To determine the WM_CLASS for an application:
- run your app
- In a new terminal, run
xprop
. A small cross-hair will appear. - Click on your app.
- Note down the second value of the
WM_CLASS(STRING)
field.
For example, to ignore keepass2, emacs and firefox, add the following list to your config file:
filter_classes = KeePass2,Emacs24,Firefox
Client/Server Protocol
(For developers). The protocol for communication between client and server is fairly simple. It consists of 3 mandatory, and one optional field:
ACTION:BOARD:COUNT[:CONTENT]
ACTION
: An action for the server to perform. One ofBOARD
,DELETE
,SELECT
.BOARD
: The X selection to use. One ofPRIMARY
orCLIPBOARD
.COUNT
: A number used for actions where counts are important.CONTENT
: (Optional) Content specific to each action.
Note: The final :
separator is only included when content is present.
Action: BOARD
This is the default action. If content is none, return clipboard history (using count to determine the number of items to return). If content is defined, add its value to the clipboard.
Action: DELETE
Deletes an item from the clipboard. If content is defined, delete by pattern match.

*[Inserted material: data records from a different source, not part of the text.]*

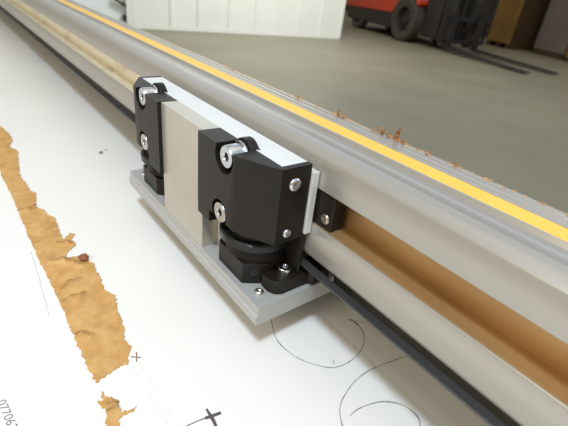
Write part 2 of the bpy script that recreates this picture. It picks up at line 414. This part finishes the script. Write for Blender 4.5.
tag(sd, 'fine brown sawdust scattered along the outer edge of the rail', 'sawdust', kind='stuff')

# rail support and bed (under the rail and the board)
bed = empty('machine_bed', (0, 0, 0))
tag(bed, 'grey machine bed carrying the white board and the rail', 'machine bed')
def bchild(name, bm, m, bev=0):
    o = obj(name, bm, m, bed, bev); o.location = (0, 0, OFF); return o
sb = obj('support_beam', box(-2690, 250, 192.9, 195.4, BZ - 18, 22.7), M['mast'], None); place_mm(sb)
tag(sb, 'thin grey upright beam under the outer edge of the rail', 'beam')
bchild('bed_top', box(-2700, 420, -740, 200, -78, BZ - 18.05), M['mast'])
for x in (-2600, -1200, 330):
    for y in (-680, 140): bchild('leg', box(x - 40, x + 40, y - 40, y + 40, FL, -78.05), M['mast'])

# ================================================================ CARRIAGE
car = empty('sliding_carriage', (-.2375, .122, OFF))
tag(car, 'aluminium carriage with two black bearing blocks mounted on the rail above the white board', 'carriage')
LOC = Vector((.2375, -.122, 0))
def part(name, bm, m, bev=0, seg=2, parent=car):
    o = obj(name, bm, m, parent, bev, seg)
    if parent is car: o.location = LOC
    return o
T = 80.8
part('base_plate', prism_x([(108.2, 0), (108.2, -5.2), (106.6, -5.9), (106.6, -6.6), (107.4, -12.4), (166, -12.4), (166, -.1), (139.8, -.1), (139.8, 0)], -337.5, -137.5), M['alu'], .5, 2)
bm = bmesh.new()
pr = [(-328.0, T), (-328.0, 37), (-277, 37), (-277, .02), (-198, .02), (-198, 37), (-145.6, 37), (-145.6, T)]
a = [bm.verts.new((x / 1000, .1202, z / 1000)) for x, z in pr]; b = [bm.verts.new((x / 1000, .1368, z / 1000)) for x, z in pr]
bm.faces.new(a); bm.faces.new(b[::-1])
for i in range(8): bm.faces.new((a[i], a[(i + 1) % 8], b[(i + 1) % 8], b[i]))
part('back_plate', bm, M['alu_saw'], .35, 2)
part('front_plate', box(-264, -205.2, 108.4, 120.0, .02, T), M['alu_plate'], .35, 2)
part('spacer_plate', box(-329, -140.2, 137.0, 141.4, 39, 76.4), M['alu_saw'], .35, 2)

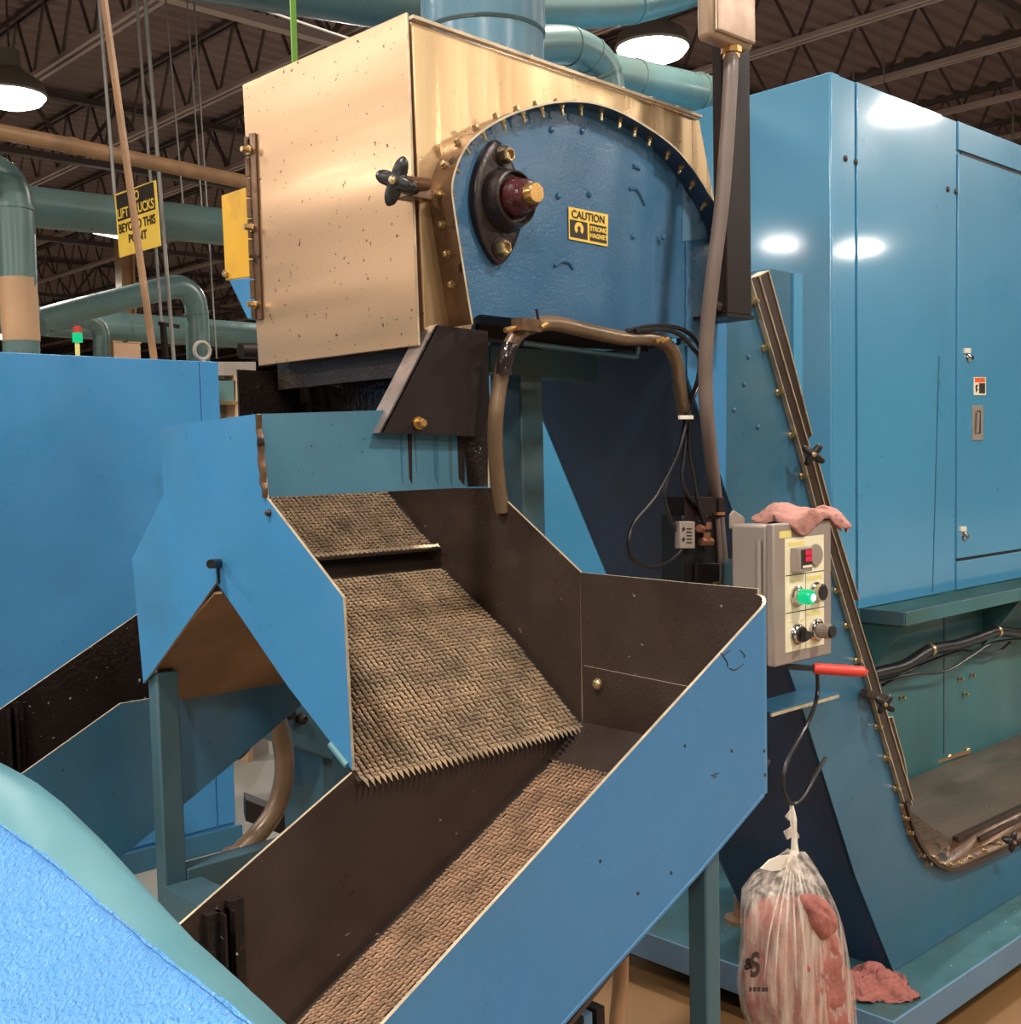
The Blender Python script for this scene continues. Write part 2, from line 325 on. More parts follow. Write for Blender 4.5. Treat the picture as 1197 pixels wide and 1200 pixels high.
def star_knob(name, o, ax, r, parent, ph=.9):
    o, ax = V(o), V(ax).normalized(); a = ax.cross(V((0, .2, 1))).normalized(); b = ax.cross(a); n = 48; rs = []
    for h, kk in ((0, .8), (.25, .95), (.6, 1), (.85, .9), (1, .7)):
        rs.append([o+ax*(h*r*.42)+(a*math.cos(6.28319*i/n)+b*math.sin(6.28319*i/n))*r*kk*(.72+.28*math.cos(4*6.28319*i/n+ph)) for i in range(n)])
    mb = MB().rings(rs)
    mb.lathe(o-ax*r*1.1, ax, [(r*.3, 0), (r*.36, r*.3), (r*.36, r*1.15)], 14)
    k_ = part(name, mb, M['plastic'], parent)
    part('knob_stud', MB().lathe(o+ax*r*.5, ax, [(r*.17, -r*.1), (r*.17, r*.04), (r*.1, r*.06)], 12), M['bolt'], k_)
    return k_

# ================================================================== CONVEYOR
YS, YF = 1.664, 2.2
conv = thing('inclined_magnetic_conveyor', (2.9, 1.93, .12), 'blue inclined conveyor with a stainless steel head casing and round bolted side cover', 'conveyor')
def side(p): return [Y(x, y, YS) for x, y in p]
# head casing
prof = [Y(482, 24, YS), Y(820, 140, YS), Y(834, 215, YS), V((2.27, YS, 1.95)), Y(806, 394, YS), Y(740, 388, YS), Y(559, 367, YS), Y(551, 392, YS), Y(498, 398, YS)]
mb = MB().plate(prof, (0, .56, 0), 1, 0, 0)
mb.m[2] = 0
casing = part('head_casing', mb, [M['steel'], M['steel_side']], conv, .003)
mb = MB(); a, b = Y(482, 20, YS-.004), Y(821, 137, YS-.004); mb.bar(a, b, .012, .006)
part('top_flange', mb, M['edge'], casing)
mb = MB()
for i in range(9):
    p = a.lerp(b, .05+i*.11)+V((0, .02, .008)); mb.lathe(p, (0, 0, 1), [(.006, -.006), (.006, .006), (.003, .008)], 6, sm=False)
part('flange_screws', mb, M['rust'], casing, kind='stuff')
# door
XD = 1.318
dp = [X(284, 99, XD), X(476, 14, XD), X(490, 405, XD), X(303, 429, XD)]
door = part('casing_door', MB().plate(dp, (.006, 0, 0), 0, 0, 1), [M['steel'], M['edge']], conv, .0015)
mb = MB(); hg0, hg1 = X(290, 160, XD-.004), X(299, 375, XD-.004)
nk = 9
for i in range(nk):
    mb.tube([hg0.lerp(hg1, (i+.06)/nk), hg0.lerp(hg1, (i+.94)/nk)], .0075, 10)
mb.plate([X(293, 157, XD-.002), X(300, 156, XD-.002), X(308, 374, XD-.002), X(301, 375, XD-.002)], (-.003, 0, 0))
hinge = part('piano_hinge', mb, M['rim'], door)
for px, py in ((293, 176), (296, 267), (300, 357)): inst('bolt', B8x, door, X(px, py, XD-.006))
kp = X(463, 213, 1.24)
star_knob('star_knob', X(468, 214, 1.255), (-.93, -.36, 0), .043, conv, 2.4)
mb = MB().box((1.29, 1.63, kp.z-.012), (1.345, 1.668, kp.z+.012)); mb.tube([X(474, 214, 1.26), X(500, 216, 1.335)], .012, 12)
part('latch_bracket', mb, M['rim'], conv, .002)
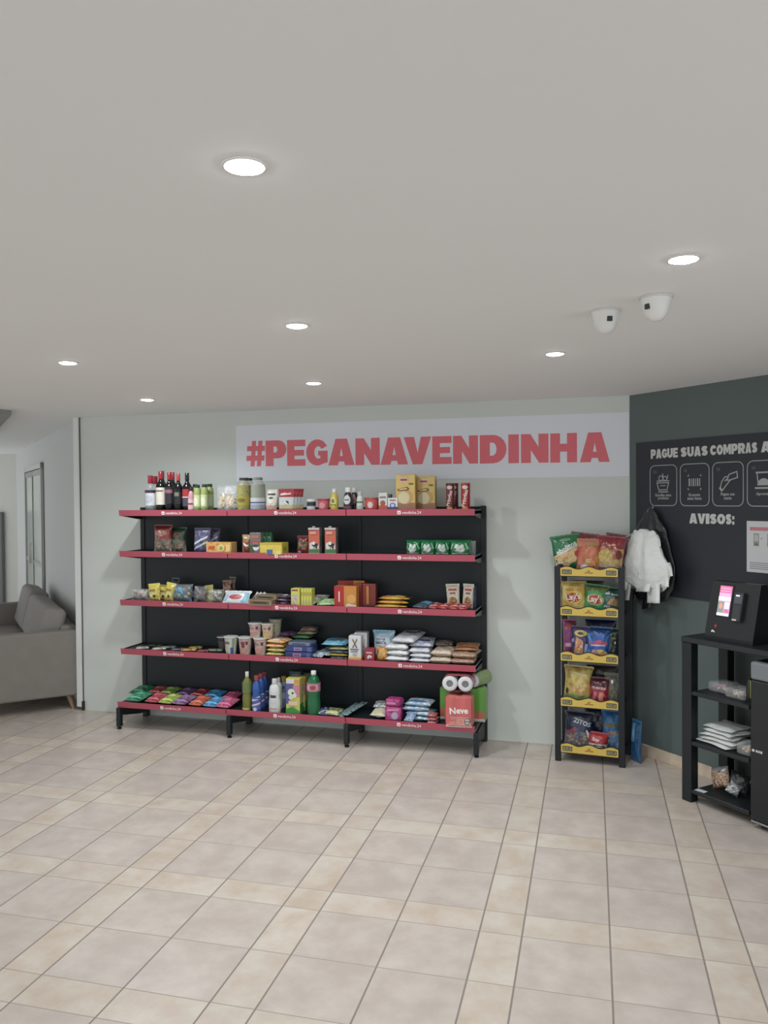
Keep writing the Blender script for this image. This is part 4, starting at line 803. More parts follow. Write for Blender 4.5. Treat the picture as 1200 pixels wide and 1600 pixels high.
for k, (c, c2) in enumerate([((40, 50, 56), (120, 130, 140)), ((206, 176, 70), (190, 150, 50)), ((36, 60, 76), (110, 140, 150)), ((200, 180, 90), (140, 150, 130))]):
    lay_bag('soup_packet', ['dark packet at the bottom of the small stack by the flour', 'yellow packet second from the bottom of the small stack by the flour', 'dark teal packet beneath the upper yellow one', 'yellow packet directly under the cyan bag'][k], 'packet', px2x(3, 531, 5.35), 5.315, SZ[3] + 0.0215 * k, 0.145, 0.12, 0.022, pr(c, c2, c, 40), [('r', -.4, .1, .0, .35, (150, 150, 140))], [0, 3, -2, 2][k], group='small stack by the flour', seed=125 + k)
lay_bag('cyan_bag', 'bright cyan bag lying on top of the small stack by the flour', 'bag', px2x(3, 524, 5.35), 5.315, SZ[3] + 0.088, 0.19, 0.17, 0.035, pr((100, 170, 200), (130, 190, 214), (70, 130, 160), 20), [('p', [(-.3, .3), (.3, .3), (.25, .6), (-.25, .6)], (60, 110, 140)), ('r', -.2, .7, .3, .9, (176, 150, 120))], 4, 4, None, 130)
for x0, x1, yt, Y, lab in [(546.5, 566, 992, 5.335, 'white and orange flour pack with a windmill, the front one'), (555, 575, 987, 5.43, 'white and orange flour pack standing behind its twin')]:
    t, w, h = G('flour_pack', lab, 'pack', 3, x0, x1, yt, Y, 4, group='white flour packs')
    b_box(t, w, h, 0.075, film((216, 216, 216)), [('r', -.5, 0, .5, .14, (222, 160, 80)), ('r', -.5, .14, .5, .2, (226, 200, 160)), ('p', [(-.22, .86), (-.12, .86), (.02, .7), (-.02, .66)], (120, 90, 60)), ('p', [(.22, .86), (.14, .88), (-.02, .7), (.02, .66)], (120, 90, 60)), ('p', [(-.2, .54), (-.12, .52), (.02, .68), (-.02, .7)], (120, 90, 60)), ('p', [(.2, .54), (.12, .52), (-.02, .68), (.02, .7)], (90, 80, 70)), ('r', -.34, .44, .3, .49, (110, 116, 140)), ('r', -.3, .36, .22, .4, (120, 124, 150)), ('e', 0, .26, .18, .045, (176, 170, 160))], [('r', -.5, 0, .5, .14, (206, 150, 80)), ('r', -.3, .3, .3, .7, (190, 192, 200))], 'paper_pack', 0.008)
t, w, h = G('yeast_box', 'small dark red box with a white mark between the flour packs', 'box', 3, 571, 586, 1012, 5.33, 0)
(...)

Else delete the last item on the board.
Action: SELECT
Launch the clipboard selection UI window.
Bugs & Improvements
I'm happy to receive any bug reports, pull requests, suggestions for features or other improvements - with the following caveats:
-
Clipster should remain driven by the command-line and keyboard - no GUI-only or mouse-only features.
-
No extra 3rd party dependencies (unless they are ones found in the core of most distros).
-
No requirement for packaging for installation (I'm happy to accept specfiles, debian packaging files etc - but you must always be able to just download and run Clipster if you want).